The manufacturers picked up a portion of the cost to the dealership for offering a “demo” by discounting the cars to the dealership in certain ways. It put more new Buicks or Caddys on the road, it insured the dealership always had a supply of new cars they could discount, and it allowed dealers to hire good salesmen who otherwise might have opted to become doctors or dentists. We usually ran the cars to about four-thousand miles before they got pulled and we got a new car.

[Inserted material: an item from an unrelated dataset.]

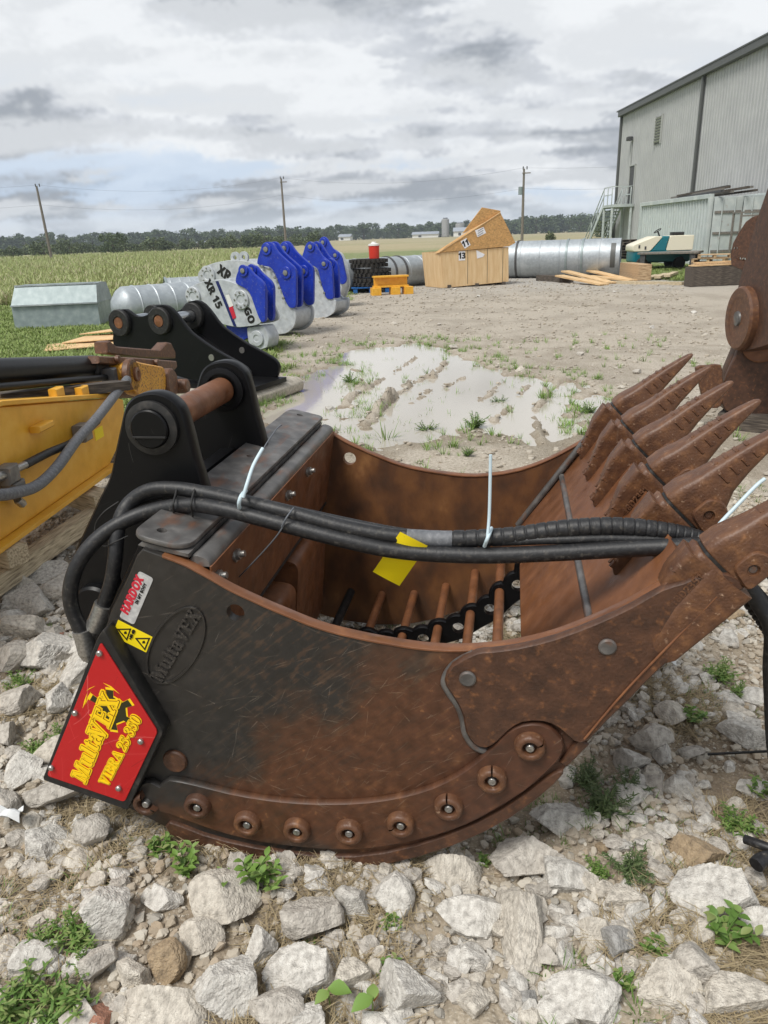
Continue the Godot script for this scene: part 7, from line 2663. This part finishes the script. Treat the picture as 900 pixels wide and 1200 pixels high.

The demise of the demo programs was the result of many factors; cars were getting more expensive and flooring costs were rising, but the biggest factor may have been the meteoric rise in insurance premiums. And insurance premiums rising was mostly a direct result of the salesmen that drove the cars. Car salesmen in the olden days were notorious drunks and fuck ups. It’s not so bad now, and we call them sales people now, which may be a big reason that the drunken salesman is a thing of the past. Now we have to include women and women aren’t as notorious, drunk though they may be.

 

I have the perfect example of a drunken salesman who hastened the end to the demo program. We called him Chrome Dome, you may guess why. He was the finance manager at the dealership I worked for. He made big piles of money, wore really snazzy suits and expensive shoes, silk ties, and always drove a hi-line demo. And he drank the finest whiskey and smoked the best green bud you could buy.

 

One morning when I came to work, Chrome Dome wasn’t in. He was late. All the salesmen that were on time had bleary eyes and smelled of alcohol. It seems I missed a big after-work party at the local disco bar the night before. And it seems Chrome Dome had missed his morning call to wake and attend work.

 

Over an hour late, I saw him pull into the back entrance to the dealership. I’d been walking the lot checking inventory and smoking a cigarette and he was sneaking in the back in his brand new Buick Park Avenue, the fleet leader for Buick. I could see it was seriously crunched on the front passenger side. There were chrome parts hanging off, the fender was smashed, the windshield was shattered, and the hood was crumpled up.

 

Chrome Dome parked and got out. He was stumbling around, fixing his tie, tucking in his shirt, and generally trying to check himself out for wear and tear before walking into the dealership. As I got closer, I could see tree bark in the grill of the car and a big wad or dirt and plant material crammed into the crease between what was left of the fender and the door jamb. The right front wheel was skewed and didn’t line up with the other wheel, and when I got close enough, I could see there was a fair-sized branch of a tree stuck through the windshield. I was wondering to myself how Chrome Dome had even driven the car, when he noticed me.

 

He said, while his eyes tried to focus, “Damned deer run out in front of me last night. Guess I hit it pretty hard.”

 

I shook my head, started giggling, and replied, “Deer must have been a Zombie with no blood, huh?

 

The beginning of the demise of the demo program for sure.